> TO BE DONE:
Return nothing but the lines from the one with "Build this scene" through the one with "COL = S.collection" in the data below, word for word and without pictures.

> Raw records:
******************************
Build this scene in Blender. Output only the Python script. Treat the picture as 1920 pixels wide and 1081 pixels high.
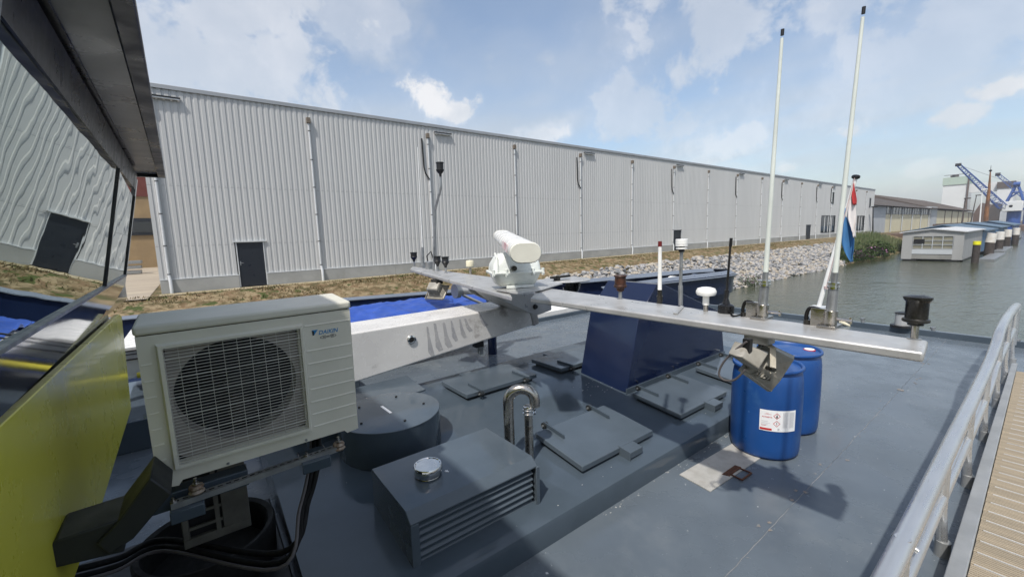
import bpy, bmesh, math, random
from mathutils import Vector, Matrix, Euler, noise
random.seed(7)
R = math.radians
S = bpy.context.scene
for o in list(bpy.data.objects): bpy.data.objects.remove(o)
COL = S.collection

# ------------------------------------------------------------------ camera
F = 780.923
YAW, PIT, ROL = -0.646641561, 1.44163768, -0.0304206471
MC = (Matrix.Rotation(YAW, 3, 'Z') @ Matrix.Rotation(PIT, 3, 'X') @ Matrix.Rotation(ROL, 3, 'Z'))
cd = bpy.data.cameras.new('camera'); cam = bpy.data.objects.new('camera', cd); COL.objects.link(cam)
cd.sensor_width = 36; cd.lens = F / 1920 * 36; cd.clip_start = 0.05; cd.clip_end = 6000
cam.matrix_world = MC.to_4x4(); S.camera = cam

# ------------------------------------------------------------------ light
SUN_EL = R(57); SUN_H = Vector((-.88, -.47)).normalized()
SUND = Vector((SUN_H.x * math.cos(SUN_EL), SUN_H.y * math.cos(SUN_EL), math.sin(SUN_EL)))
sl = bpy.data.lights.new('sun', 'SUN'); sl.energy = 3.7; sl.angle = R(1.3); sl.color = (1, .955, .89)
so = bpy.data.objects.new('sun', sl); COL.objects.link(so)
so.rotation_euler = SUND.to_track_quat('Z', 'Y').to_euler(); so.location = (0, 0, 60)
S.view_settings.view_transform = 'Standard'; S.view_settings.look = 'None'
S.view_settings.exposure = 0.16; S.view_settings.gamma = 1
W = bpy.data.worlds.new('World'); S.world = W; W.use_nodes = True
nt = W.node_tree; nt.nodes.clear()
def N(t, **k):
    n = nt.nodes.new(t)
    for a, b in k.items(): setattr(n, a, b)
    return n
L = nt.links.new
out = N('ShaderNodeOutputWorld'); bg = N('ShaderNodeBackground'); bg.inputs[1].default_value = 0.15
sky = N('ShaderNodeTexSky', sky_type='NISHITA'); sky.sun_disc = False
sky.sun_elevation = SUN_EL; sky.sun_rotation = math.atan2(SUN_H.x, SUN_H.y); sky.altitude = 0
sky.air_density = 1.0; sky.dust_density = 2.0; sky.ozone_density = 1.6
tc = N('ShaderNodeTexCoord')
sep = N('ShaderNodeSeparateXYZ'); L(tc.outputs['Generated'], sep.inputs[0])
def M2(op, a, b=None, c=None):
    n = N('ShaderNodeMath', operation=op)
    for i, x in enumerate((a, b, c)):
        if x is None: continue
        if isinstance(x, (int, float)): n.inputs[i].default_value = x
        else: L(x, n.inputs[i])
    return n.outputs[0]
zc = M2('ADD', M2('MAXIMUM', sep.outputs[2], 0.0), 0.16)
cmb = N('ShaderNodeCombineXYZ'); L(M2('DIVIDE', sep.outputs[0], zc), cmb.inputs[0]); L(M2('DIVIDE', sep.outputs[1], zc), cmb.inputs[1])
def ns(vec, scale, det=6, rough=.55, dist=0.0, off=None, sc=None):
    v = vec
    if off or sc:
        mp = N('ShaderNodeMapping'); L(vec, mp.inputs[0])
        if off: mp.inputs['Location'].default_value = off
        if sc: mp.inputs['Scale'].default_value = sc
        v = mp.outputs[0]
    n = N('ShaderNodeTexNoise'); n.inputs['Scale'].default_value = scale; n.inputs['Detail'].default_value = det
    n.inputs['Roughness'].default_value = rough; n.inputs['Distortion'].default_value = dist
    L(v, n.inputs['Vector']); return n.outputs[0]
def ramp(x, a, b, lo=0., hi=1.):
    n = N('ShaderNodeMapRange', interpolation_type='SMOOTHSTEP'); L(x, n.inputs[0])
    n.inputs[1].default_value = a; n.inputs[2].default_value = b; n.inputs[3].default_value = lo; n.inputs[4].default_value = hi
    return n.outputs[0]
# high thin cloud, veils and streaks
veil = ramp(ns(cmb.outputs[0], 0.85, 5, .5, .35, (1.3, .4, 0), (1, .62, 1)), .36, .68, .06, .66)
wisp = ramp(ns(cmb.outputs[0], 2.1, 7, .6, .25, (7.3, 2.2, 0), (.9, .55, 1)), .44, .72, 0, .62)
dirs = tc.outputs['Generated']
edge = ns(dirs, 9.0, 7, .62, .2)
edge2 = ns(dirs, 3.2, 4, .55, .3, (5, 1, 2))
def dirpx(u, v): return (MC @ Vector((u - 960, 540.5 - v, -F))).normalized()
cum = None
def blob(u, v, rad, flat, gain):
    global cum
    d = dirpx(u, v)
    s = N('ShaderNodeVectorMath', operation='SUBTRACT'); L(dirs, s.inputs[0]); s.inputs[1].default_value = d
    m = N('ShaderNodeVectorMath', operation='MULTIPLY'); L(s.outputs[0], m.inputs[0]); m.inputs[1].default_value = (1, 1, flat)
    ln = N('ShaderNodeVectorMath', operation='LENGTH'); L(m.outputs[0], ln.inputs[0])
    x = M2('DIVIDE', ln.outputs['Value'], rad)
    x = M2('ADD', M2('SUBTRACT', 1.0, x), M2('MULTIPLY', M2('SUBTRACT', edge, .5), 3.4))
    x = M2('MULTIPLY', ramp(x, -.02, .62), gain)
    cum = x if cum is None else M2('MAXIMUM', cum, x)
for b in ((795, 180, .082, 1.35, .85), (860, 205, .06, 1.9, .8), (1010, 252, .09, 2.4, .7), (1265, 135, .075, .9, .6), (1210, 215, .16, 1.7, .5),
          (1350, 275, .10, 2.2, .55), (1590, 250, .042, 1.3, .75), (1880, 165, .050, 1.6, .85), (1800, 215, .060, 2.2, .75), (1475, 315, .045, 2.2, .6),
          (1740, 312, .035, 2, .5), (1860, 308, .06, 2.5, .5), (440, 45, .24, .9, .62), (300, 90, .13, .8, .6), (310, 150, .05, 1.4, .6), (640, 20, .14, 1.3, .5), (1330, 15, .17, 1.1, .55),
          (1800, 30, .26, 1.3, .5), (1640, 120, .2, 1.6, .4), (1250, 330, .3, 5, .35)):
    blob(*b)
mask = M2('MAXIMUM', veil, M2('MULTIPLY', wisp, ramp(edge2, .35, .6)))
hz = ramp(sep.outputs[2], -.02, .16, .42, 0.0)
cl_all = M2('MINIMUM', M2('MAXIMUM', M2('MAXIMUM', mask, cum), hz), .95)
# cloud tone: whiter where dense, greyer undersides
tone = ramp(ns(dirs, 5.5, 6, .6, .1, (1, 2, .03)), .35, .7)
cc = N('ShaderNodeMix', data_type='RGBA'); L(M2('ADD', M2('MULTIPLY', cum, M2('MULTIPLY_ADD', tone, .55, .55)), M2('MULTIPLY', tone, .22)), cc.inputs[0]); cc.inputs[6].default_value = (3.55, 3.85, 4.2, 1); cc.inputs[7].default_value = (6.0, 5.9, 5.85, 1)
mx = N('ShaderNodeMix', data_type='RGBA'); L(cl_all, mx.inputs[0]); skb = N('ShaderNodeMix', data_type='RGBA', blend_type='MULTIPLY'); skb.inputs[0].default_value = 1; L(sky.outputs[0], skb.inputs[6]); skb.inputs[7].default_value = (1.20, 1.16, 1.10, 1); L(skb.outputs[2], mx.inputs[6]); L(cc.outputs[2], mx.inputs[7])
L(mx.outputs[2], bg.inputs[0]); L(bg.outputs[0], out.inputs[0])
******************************
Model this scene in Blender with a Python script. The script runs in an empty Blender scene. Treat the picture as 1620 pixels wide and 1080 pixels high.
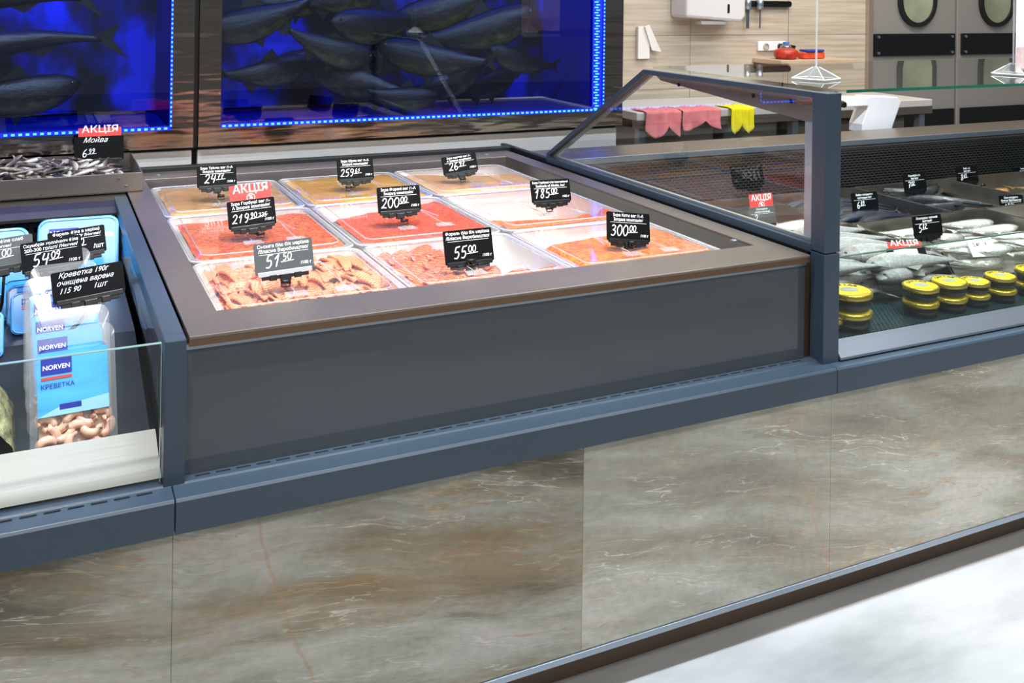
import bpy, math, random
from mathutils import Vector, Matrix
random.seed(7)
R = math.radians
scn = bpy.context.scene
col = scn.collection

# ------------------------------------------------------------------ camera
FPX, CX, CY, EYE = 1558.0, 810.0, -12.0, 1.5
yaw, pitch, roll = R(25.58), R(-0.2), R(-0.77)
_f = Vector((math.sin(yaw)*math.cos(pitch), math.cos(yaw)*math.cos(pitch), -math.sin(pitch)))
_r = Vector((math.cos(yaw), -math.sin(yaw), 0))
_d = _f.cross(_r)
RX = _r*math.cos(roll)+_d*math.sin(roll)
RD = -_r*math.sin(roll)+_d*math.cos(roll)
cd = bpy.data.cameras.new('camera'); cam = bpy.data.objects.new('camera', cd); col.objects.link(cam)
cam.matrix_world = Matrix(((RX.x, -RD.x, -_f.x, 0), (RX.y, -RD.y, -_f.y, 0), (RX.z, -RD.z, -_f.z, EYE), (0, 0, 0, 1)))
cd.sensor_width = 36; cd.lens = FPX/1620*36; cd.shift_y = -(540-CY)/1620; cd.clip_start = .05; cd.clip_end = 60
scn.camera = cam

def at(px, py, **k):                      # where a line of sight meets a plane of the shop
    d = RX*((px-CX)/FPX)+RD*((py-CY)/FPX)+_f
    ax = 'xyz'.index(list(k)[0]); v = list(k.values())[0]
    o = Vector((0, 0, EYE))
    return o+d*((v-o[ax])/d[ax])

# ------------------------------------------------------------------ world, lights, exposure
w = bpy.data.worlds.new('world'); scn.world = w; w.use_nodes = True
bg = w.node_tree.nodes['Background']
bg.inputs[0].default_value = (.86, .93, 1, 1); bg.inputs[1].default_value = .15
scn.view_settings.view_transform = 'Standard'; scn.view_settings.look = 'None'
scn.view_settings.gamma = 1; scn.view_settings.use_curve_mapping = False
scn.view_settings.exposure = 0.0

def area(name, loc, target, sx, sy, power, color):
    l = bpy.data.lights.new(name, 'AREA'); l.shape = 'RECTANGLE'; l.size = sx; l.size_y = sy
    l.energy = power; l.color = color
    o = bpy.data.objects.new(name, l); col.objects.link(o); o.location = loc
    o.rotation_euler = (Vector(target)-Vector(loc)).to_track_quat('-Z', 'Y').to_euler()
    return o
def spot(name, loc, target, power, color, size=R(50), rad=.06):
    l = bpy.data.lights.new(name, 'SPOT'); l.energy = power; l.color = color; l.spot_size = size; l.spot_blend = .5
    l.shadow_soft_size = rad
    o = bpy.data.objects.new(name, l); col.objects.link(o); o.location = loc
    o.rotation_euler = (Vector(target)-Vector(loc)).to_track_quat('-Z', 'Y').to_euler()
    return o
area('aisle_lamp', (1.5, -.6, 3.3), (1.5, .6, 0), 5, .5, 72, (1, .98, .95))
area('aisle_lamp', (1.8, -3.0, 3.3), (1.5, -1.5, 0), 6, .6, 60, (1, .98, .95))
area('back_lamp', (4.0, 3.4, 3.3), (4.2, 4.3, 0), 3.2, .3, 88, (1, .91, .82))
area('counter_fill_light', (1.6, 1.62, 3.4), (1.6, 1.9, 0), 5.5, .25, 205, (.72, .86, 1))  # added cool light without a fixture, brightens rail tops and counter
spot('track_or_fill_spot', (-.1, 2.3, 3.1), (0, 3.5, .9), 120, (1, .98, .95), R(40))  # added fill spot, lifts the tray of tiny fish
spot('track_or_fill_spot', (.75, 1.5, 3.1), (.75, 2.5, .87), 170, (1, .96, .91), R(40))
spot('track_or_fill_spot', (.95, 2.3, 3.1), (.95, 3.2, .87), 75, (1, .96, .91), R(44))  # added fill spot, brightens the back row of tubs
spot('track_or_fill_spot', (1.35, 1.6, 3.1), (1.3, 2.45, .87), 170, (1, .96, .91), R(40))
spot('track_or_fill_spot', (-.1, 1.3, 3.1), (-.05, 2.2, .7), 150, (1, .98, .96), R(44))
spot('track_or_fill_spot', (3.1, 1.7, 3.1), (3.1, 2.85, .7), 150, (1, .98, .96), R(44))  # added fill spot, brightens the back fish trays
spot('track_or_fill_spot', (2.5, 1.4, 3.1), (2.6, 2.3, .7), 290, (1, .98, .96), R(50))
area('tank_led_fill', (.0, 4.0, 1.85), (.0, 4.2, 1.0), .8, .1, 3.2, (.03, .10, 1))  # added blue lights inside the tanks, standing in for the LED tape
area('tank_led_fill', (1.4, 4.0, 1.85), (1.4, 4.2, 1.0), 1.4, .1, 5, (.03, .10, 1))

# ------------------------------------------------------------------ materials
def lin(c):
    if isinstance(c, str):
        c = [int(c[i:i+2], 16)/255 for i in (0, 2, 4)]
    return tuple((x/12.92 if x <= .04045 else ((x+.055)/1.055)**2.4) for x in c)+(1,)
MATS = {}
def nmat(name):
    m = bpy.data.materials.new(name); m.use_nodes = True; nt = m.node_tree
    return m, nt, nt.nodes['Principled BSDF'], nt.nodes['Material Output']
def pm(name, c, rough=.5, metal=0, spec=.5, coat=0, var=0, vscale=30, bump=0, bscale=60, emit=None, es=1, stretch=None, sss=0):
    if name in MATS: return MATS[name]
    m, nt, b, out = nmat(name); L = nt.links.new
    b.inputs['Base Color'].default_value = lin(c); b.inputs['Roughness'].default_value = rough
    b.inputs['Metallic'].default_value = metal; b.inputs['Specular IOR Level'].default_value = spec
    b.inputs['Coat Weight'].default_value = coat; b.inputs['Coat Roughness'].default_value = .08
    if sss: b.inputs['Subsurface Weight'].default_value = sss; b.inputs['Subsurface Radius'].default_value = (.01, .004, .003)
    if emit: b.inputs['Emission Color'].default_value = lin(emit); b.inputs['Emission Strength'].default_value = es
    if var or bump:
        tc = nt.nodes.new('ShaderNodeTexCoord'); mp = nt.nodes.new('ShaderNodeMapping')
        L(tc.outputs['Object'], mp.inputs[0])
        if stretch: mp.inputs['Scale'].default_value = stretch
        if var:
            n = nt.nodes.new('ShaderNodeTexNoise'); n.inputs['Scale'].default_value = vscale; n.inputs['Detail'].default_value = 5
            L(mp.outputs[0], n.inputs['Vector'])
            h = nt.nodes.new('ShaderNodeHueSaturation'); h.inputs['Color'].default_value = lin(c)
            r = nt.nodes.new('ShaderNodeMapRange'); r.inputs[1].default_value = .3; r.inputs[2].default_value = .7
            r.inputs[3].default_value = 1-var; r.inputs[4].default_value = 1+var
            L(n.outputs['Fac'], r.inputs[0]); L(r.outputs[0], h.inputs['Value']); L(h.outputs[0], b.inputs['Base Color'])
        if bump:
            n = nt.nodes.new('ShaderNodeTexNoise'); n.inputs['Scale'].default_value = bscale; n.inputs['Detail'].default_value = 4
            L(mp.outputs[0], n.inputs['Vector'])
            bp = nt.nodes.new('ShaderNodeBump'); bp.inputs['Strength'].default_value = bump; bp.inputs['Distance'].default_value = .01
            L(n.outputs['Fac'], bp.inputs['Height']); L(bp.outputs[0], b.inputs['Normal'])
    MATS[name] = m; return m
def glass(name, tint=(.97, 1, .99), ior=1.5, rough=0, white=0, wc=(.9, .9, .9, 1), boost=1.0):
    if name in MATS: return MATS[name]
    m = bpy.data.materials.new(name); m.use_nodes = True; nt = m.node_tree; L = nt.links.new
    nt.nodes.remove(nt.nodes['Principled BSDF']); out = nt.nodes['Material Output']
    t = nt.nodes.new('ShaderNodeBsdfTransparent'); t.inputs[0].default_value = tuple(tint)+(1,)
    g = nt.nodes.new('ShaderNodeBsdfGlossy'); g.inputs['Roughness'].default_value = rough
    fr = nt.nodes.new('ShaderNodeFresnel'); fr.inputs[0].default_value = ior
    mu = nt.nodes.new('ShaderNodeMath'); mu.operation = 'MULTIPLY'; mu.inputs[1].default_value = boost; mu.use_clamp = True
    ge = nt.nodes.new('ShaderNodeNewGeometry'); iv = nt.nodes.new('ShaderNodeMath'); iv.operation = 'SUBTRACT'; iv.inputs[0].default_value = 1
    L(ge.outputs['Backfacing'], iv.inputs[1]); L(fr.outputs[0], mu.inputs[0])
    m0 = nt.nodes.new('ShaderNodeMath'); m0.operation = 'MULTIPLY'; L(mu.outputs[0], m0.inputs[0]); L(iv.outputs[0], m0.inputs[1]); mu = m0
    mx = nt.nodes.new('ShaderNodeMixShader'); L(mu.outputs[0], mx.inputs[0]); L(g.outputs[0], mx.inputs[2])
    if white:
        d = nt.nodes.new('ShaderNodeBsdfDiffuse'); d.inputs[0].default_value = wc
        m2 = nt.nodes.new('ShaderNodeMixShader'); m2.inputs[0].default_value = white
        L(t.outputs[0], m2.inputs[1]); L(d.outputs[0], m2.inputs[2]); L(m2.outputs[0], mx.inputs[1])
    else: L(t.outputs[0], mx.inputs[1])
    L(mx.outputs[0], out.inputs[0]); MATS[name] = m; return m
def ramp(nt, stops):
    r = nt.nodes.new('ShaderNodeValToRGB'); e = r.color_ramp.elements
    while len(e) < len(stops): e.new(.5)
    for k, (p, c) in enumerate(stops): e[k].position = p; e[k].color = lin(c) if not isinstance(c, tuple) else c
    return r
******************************
> TASK ANSWER:
Build this scene in Blender. Output only the Python script. Treat the picture as 1920 pixels wide and 1081 pixels high.
import bpy, bmesh, math, random
from mathutils import Vector, Matrix, Euler, noise
random.seed(7)
R = math.radians
S = bpy.context.scene
for o in list(bpy.data.objects): bpy.data.objects.remove(o)
COL = S.collection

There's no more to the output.